La Befana giunge da non si sa dove, probabilmente dal regno pagano degli dei, da Diana che con le sue ancelle volava sui campi per donare fertilità. Giunge assieme ai Magi, saggi astrologi, che viaggiarono da oriente a Betlemme e divennero tre solo nel medioevo, quando pure presero il nome con cui oggi li appelliamo: Melchiorre, Baldassarre e Gaspare.
Quella dell’ Epifania e della Befana sono storie incerte in cui si intrecciano credenze, racconti biblici, usanze pagane. Storie ricche di simboli propiziatori, di rinnovamento, di purificazione, di colpevolezza, di benevolenza. La befana è ambivalente, sia vecchina benevola che strega malvagia, in essa convivono bene e male, ma solo da quando è stata assorbita dal cattolicesimo.
L’acquisizione cattolica del rito pagano ha trasformato, infatti, la cenere e il carbone, segni di rinnovamento in quanto resti del falò dell’anno passato o di ogni spirito maligno, nel simbolo di una colpa ereditata forse dalla vecchietta che non volle indicare ai Magi la strada per la capanna del Re.
Non c’è malessere più atroce di quello che viene dalla condanna per una colpa ignota e generica. Non c’è gelo più feroce di quello che paralizza quando ci si scopre imperfetti per le persone cui più si è legati, genitori, partner, coniugi, amici. Perché questa tortura l’ultimo giorno di festa? Perché dare una connotazione così dolente a un giorno già malinconico, che chiude un periodo di calore e affettuosità, di giochi e soavità?
Una denuncia inutile, ignorante perché aliena dalla persona e da qualsiasi fatto specifico: qual è la cattiveria che abbiamo commesso? Era malanimo ciò di cui ci siamo macchiati o solo un inciampo? Ce la si dica la colpa e ci si conceda di poterla spiegare, di poterci scusare e di esser perdonati. Il carbone è un’accusa cieca, un’inquisizione disperante che annichilisce, asfissia, intristisce.
Un allievo sensibile e distratto da pesanti disagi familiari, un giorno che fu chiamato a rimediare a un compito sbagliato, parlando delle sanzioni previste dall’ordinamento giuridico per le violazioni di legge, disse: è giusto ricevere una penalità, ma tutti sono sempre concentrati su ciò che è stato fatto di male e condannano e giudicano, nessuno si interroga su come mai a una persona capita di sbagliare, di comportarsi male. Ecco, cara Befana, almeno tu considera le attenuanti, generiche come la colpa di cui suoli accusarci.
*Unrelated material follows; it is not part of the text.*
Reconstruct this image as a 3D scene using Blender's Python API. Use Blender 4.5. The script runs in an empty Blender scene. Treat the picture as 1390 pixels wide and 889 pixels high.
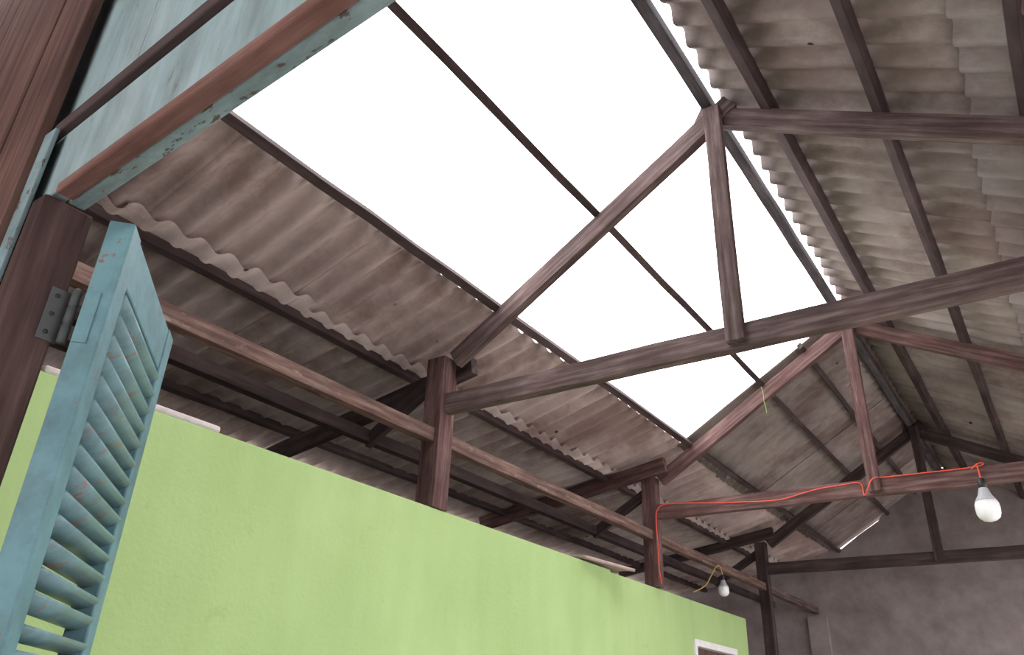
import bpy, math, random
from mathutils import Vector, Matrix, noise
random.seed(7)
ZO=1.5   # eye height: all z below are relative to the eye, floor at -1.5
scene=bpy.context.scene
def V(x,y,z): return Vector((x,y,z+ZO))

# ------------------------------------------------------------ materials
def newmat(name,rough=0.8,spec=0.2):
    m=bpy.data.materials.new(name); m.use_nodes=True
    nt=m.node_tree; b=nt.nodes['Principled BSDF']
    b.inputs['Roughness'].default_value=rough
    b.inputs['Specular IOR Level'].default_value=spec
    return m,nt,b
def coord(nt,scale,kind='Object'):
    tc=nt.nodes.new('ShaderNodeTexCoord'); mp=nt.nodes.new('ShaderNodeMapping')
    mp.inputs['Scale'].default_value=scale
    nt.links.new(tc.outputs[kind],mp.inputs['Vector']); return mp.outputs['Vector']
def noisen(nt,vec,scale,detail=6,rough=0.6):
    n=nt.nodes.new('ShaderNodeTexNoise'); n.inputs['Scale'].default_value=scale
    n.inputs['Detail'].default_value=detail; n.inputs['Roughness'].default_value=rough
    nt.links.new(vec,n.inputs['Vector']); return n.outputs['Fac']
def ramp(nt,fac,stops):
    r=nt.nodes.new('ShaderNodeValToRGB'); e=r.color_ramp.elements
    while len(e)<len(stops): e.new(0.5)
    for el,(p,c) in zip(e,stops):
        el.position=p; el.color=(c[0],c[1],c[2],1)
    nt.links.new(fac,r.inputs['Fac']); return r.outputs['Color']
def mix(nt,fac,a,b,mode='MIX'):
    m=nt.nodes.new('ShaderNodeMix'); m.data_type='RGBA'; m.blend_type=mode
    if isinstance(fac,float): m.inputs[0].default_value=fac
    else: nt.links.new(fac,m.inputs[0])
    for s,i in ((a,6),(b,7)):
        if isinstance(s,tuple): m.inputs[i].default_value=(*s,1)
        else: nt.links.new(s,m.inputs[i])
    return m.outputs[2]
def bump(nt,b,h,strength=0.3,dist=0.01):
    bm=nt.nodes.new('ShaderNodeBump'); bm.inputs['Strength'].default_value=strength
    bm.inputs['Distance'].default_value=dist
    nt.links.new(h,bm.inputs['Height']); nt.links.new(bm.outputs['Normal'],b.inputs['Normal'])
def wood(name,dark,mid,light,sc=(1.5,22,22),pale=None,bs=0.2,det=8):
    m,nt,b=newmat(name,0.8,0.2)
    v=coord(nt,sc); f=noisen(nt,v,1.6,det,0.65)
    c=ramp(nt,f,[(0.30,dark),(0.5,mid),(0.72,light)])
    v2=coord(nt,(1,1,1)); g=noisen(nt,v2,2.3,4)
    c2=ramp(nt,g,[(0.35,(0.62,0.6,0.60)),(0.7,(1.15,1.12,1.12))])
    c=mix(nt,1.0,c,c2,'MULTIPLY')
    if pale:
        h=noisen(nt,coord(nt,(2,9,9)),3.0,8,0.75)
        mk=ramp(nt,h,[(0.58,(0,0,0)),(0.66,(1,1,1))])
        c=mix(nt,mk,c,pale)
    nt.links.new(c,b.inputs['Base Color'])
    if bs: bump(nt,b,f,bs,0.003)
    return m
def paint(name,base,base2,under,thr=0.62,sc=(1,1,1),rough=0.55):
    m,nt,b=newmat(name,rough,0.35)
    v=coord(nt,sc); g=noisen(nt,v,3.0,5)
    c=ramp(nt,g,[(0.3,base2),(0.7,base)])
    d=noisen(nt,v,9.0,8,0.7); c=mix(nt,1.0,c,ramp(nt,d,[(0.35,(0.66,0.64,0.62)),(0.6,(1,1,1))]),'MULTIPLY')
    h=noisen(nt,coord(nt,(sc[0]*1,sc[1]*1.0,sc[2]*1)),16.0,10,0.72)
    mk=ramp(nt,h,[(thr,(0,0,0)),(thr+0.02,(1,1,1))])
    c=mix(nt,mk,c,under); nt.links.new(c,b.inputs['Base Color']); bump(nt,b,h,0.25,0.004); return m

M_wood=wood('old_brown_timber',(0.055,0.034,0.032),(0.108,0.073,0.067),(0.215,0.17,0.158))
M_wood2=wood('reddish_brown_timber',(0.06,0.030,0.028),(0.12,0.066,0.06),(0.225,0.155,0.14))
M_wood_d=wood('dark_timber',(0.038,0.025,0.025),(0.062,0.043,0.042),(0.10,0.072,0.07),sc=(1.0,12,12),bs=0,det=3)
M_plate=wood('worn_timber',(0.07,0.040,0.034),(0.14,0.085,0.068),(0.25,0.18,0.15),pale=(0.27,0.20,0.17))
M_post=wood('door_post_timber',(0.035,0.02,0.018),(0.07,0.042,0.037),(0.13,0.088,0.074),sc=(20,20,1.2))
M_plank=wood('brown_plank',(0.055,0.028,0.025),(0.115,0.062,0.050),(0.18,0.11,0.09),sc=(22,22,1.2))
M_ridge=wood('weathered_ridge_timber',(0.05,0.042,0.046),(0.085,0.075,0.082),(0.14,0.13,0.138),bs=0,det=3)
M_red=wood('reddish_header',(0.09,0.045,0.038),(0.17,0.09,0.074),(0.26,0.155,0.13))
M_blue=paint('peeling_blue_paint',(0.27,0.37,0.38),(0.16,0.25,0.27),(0.09,0.07,0.06),0.57,sc=(1,3,1))
M_bluep=paint('pale_blue_plank_paint',(0.36,0.46,0.465),(0.24,0.34,0.35),(0.16,0.14,0.13),0.64,sc=(1.5,1.5,0.35))
M_shut=paint('teal_shutter_paint',(0.125,0.24,0.265),(0.08,0.18,0.205),(0.17,0.10,0.075),0.63)
M_slat=paint('teal_slat_paint',(0.17,0.29,0.31),(0.12,0.225,0.25),(0.22,0.14,0.11),0.59,rough=0.4)

def green():
    m,nt,b=newmat('lime_green_wall_paint',0.75,0.2)
    v=coord(nt,(1,1,1)); g=noisen(nt,v,1.1,4)
    c=ramp(nt,g,[(0.3,(0.31,0.44,0.175)),(0.7,(0.365,0.50,0.215))])
    vv=coord(nt,(1,2.2,0.35)); h=noisen(nt,vv,2.5,6)
    c2=ramp(nt,h,[(0.3,(0.93,0.93,0.90)),(0.6,(1,1,1))]); c=mix(nt,1.0,c,c2,'MULTIPLY')
    d=noisen(nt,v,5,8,0.75); c=mix(nt,1.0,c,ramp(nt,d,[(0.30,(0.90,0.89,0.86)),(0.40,(1,1,1))]),'MULTIPLY')
    f=noisen(nt,v,45,3); nt.links.new(c,b.inputs['Base Color']); bump(nt,b,f,0.5,0.005); return m
M_green=green()
def concrete(name,a,b_,sc=2.0):
    m,nt,b=newmat(name,0.9,0.1)
    v=coord(nt,(1,1,1)); g=noisen(nt,v,sc,8,0.65)
    c=ramp(nt,g,[(0.3,a),(0.7,b_)]); nt.links.new(c,b.inputs['Base Color'])
    bump(nt,b,noisen(nt,v,14,6),0.5,0.02); return m
M_conc=concrete('grey_render',(0.19,0.155,0.155),(0.35,0.30,0.295),2.2)
M_floor=concrete('cement_floor',(0.52,0.48,0.45),(0.64,0.60,0.57))
M_plaster=concrete('raw_plaster',(0.45,0.40,0.38),(0.62,0.57,0.55),6)
def sheetmat():
    m,nt,b=newmat('fibre_cement_sheet',0.9,0.1)
    v=coord(nt,(1,1,1)); g=noisen(nt,v,1.3,6,0.6)
    c=ramp(nt,g,[(0.28,(0.25,0.205,0.195)),(0.5,(0.365,0.315,0.295)),(0.75,(0.48,0.425,0.40))])
    s=noisen(nt,coord(nt,(0.9,3,0.9)),2.6,7,0.7)
    c2=ramp(nt,s,[(0.30,(0.74,0.70,0.68)),(0.55,(1,1,1))]); c=mix(nt,1.0,c,c2,'MULTIPLY')
    q=noisen(nt,v,0.8,7,0.7); c=mix(nt,1.0,c,ramp(nt,q,[(0.40,(0.68,0.61,0.60)),(0.52,(1,1,1))]),'MULTIPLY')
    vo=nt.nodes.new('ShaderNodeTexVoronoi'); vo.inputs['Scale'].default_value=2.6
    nt.links.new(v,vo.inputs['Vector'])
    sp=ramp(nt,vo.outputs['Distance'],[(0.03,(0.12,0.08,0.07)),(0.05,(1,1,1))]); c=mix(nt,1.0,c,sp,'MULTIPLY')
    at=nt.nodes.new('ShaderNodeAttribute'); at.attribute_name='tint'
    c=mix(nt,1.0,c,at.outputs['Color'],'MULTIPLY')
    nt.links.new(c,b.inputs['Base Color']); bump(nt,b,noisen(nt,v,30,5),0.25,0.004); return m
M_sheet=sheetmat()
def plain(name,c,rough=0.5,metal=0.0,spec=0.4):
    m,nt,b=newmat(name,rough,spec); b.inputs['Metallic'].default_value=metal
    v=coord(nt,(1,1,1)); g=noisen(nt,v,20,4)
    k=ramp(nt,g,[(0.3,tuple(x*0.85 for x in c)),(0.7,c)]); nt.links.new(k,b.inputs['Base Color']); return m
M_white=plain('white_plastic',(0.85,0.85,0.85),0.35)
M_grey=plain('grey_bulb_base',(0.45,0.45,0.47),0.4)
M_orange=plain('orange_cable',(0.75,0.08,0.04),0.45)
M_yellow=plain('yellow_wire',(0.5,0.38,0.1),0.5)
M_black=plain('black_plastic',(0.02,0.02,0.02),0.5)
M_metal=plain('old_steel',(0.07,0.075,0.075),0.7,0.3)
M_frame=plain('white_frame_paint',(0.75,0.74,0.72),0.5)
M_tile=plain('clay_tile',(0.42,0.31,0.28),0.8)
M_vine=plain('green_vine',(0.25,0.45,0.08),0.6)

# ------------------------------------------------------------ helpers
def empty(name,loc=(0,0,0)):
    e=bpy.data.objects.new(name,None); e.empty_display_size=0.2; e.location=loc; scene.collection.objects.link(e)
    bpy.context.view_layer.update(); return e
def setparent(o,p):
    if p:
        o.parent=p; o.matrix_parent_inverse=Matrix.Translation(-p.location)
def mesh(name,vs,fs,mat,parent=None,mw=None,bev=0,smooth=False):
    me=bpy.data.meshes.new(name); me.from_pydata([tuple(v) for v in vs],[],fs); me.update()
    me.materials.append(mat); o=bpy.data.objects.new(name,me); scene.collection.objects.link(o)
    if mw is not None: o.matrix_world=mw
    if parent: setparent(o,parent)
    if bev:
        b=o.modifiers.new('bevel','BEVEL'); b.width=bev; b.segments=2; b.limit_method='ANGLE'
    if smooth:
        for p in me.polygons: p.use_smooth=True
    return o
def beam(name,a,b,w,h,mat,parent=None,up=Vector((0,0,1)),jit=0.003,bev=0.004):
    a=Vector(a);b=Vector(b); d=(b-a); L=d.length; d.normalize()
    s=up.cross(d)
    if s.length<1e-3: s=Vector((0,1,0)).cross(d)
    s.normalize(); u=d.cross(s)
    mw=Matrix((( d.x,s.x,u.x,a.x),(d.y,s.y,u.y,a.y),(d.z,s.z,u.z,a.z),(0,0,0,1)))
    n=max(2,int(L/0.35)); vs=[];fs=[]
    for i in range(n+1):
        x=L*i/n; jy=random.uniform(-jit,jit);jz=random.uniform(-jit,jit)
        for sy,sz in ((-1,-1),(1,-1),(1,1),(-1,1)):
            vs.append((x,sy*w/2+jy+random.uniform(-jit,jit)*.4,sz*h/2+jz+random.uniform(-jit,jit)*.4))
    for i in range(n):
        for k in range(4):
            p=4*i+k;q=4*i+(k+1)%4; fs.append((p,q,q+4,p+4))
    fs.append((3,2,1,0)); fs.append(tuple(4*n+k for k in range(4)))
    return mesh(name,vs,fs,mat,parent,mw,bev)
def boxv(x0,x1,y0,y1,z0,z1):
    return [(x0,y0,z0),(x1,y0,z0),(x1,y1,z0),(x0,y1,z0),(x0,y0,z1),(x1,y0,z1),(x1,y1,z1),(x0,y1,z1)]
BF=[(3,2,1,0),(4,5,6,7),(0,1,5,4),(1,2,6,5),(2,3,7,6),(3,0,4,7)]
def box(name,x0,x1,y0,y1,z0,z1,mat,parent=None,bev=0.003,mw=None):
    return mesh(name,[(v[0],v[1],v[2]+(ZO if mw is None else 0)) for v in boxv(x0,x1,y0,y1,z0,z1)],BF,mat,parent,mw,bev)
def multi(name,boxes,mat,bev=0.003,mw=None,parent=None):
    vs=[];fs=[]
    for b in boxes:
        o=len(vs); vs+= [(v[0],v[1],v[2]+(ZO if mw is None else 0)) for v in boxv(*b)]; fs+=[tuple(i+o for i in f) for f in BF]
    return mesh(name,vs,fs,mat,parent,mw,bev)
def lathe(name,prof,loc,mat,parent=None,n=28):
    vs=[];fs=[]
    for r,z in prof:
        for k in range(n):
            t=2*math.pi*k/n; vs.append((r*math.cos(t),r*math.sin(t),z))
    for i in range(len(prof)-1):
        for k in range(n):
            a=i*n+k;b=i*n+(k+1)%n; fs.append((a,b,b+n,a+n))
    fs.append(tuple(range(n-1,-1,-1))); fs.append(tuple((len(prof)-1)*n+k for k in range(n)))
    return mesh(name,vs,fs,mat,parent,Matrix.Translation(loc),0,True)
def cable(name,pts,r,mat,parent=None):
    cu=bpy.data.curves.new(name,'CURVE'); cu.dimensions='3D'; cu.bevel_depth=r; cu.bevel_resolution=2
    s=cu.splines.new('NURBS'); s.points.add(len(pts)-1); s.use_endpoint_u=True; s.order_u=3
    for p,q in zip(s.points,pts): p.co=(*q,1)
    cu.materials.append(mat); o=bpy.data.objects.new(name,cu); scene.collection.objects.link(o)
    if parent: setparent(o,parent)
    return o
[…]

Una supplica, dunque, ti rivolgo affinché ti liberi da quella punta di malvagità o risentimento o spirito giudicante e punitivo che accompagna la confezione e l’inserimento del carbone nella calza, altrimenti preparata con affetto.
Non siamo tutti innocenti, abbiamo tutti sbagliato, per fortuna. Lascia dire a ciascuno le sue colpe quando sarà il momento, non accusare ciecamente, non incolpare per il passato e per il futuro, non lasciare alcuno nella agitazione del perché: perché questo amaro zucchero? Perché, che ho fatto? Perché, che farò? Volevo essere buono!
Cara Befana, dunque, sii solo bella, seppur grinzosa, su quella scopa tra le stelle e compiaci il bello di ciascun bimbo, piccolo e grande di età, che ti attende trepidante e speranzoso.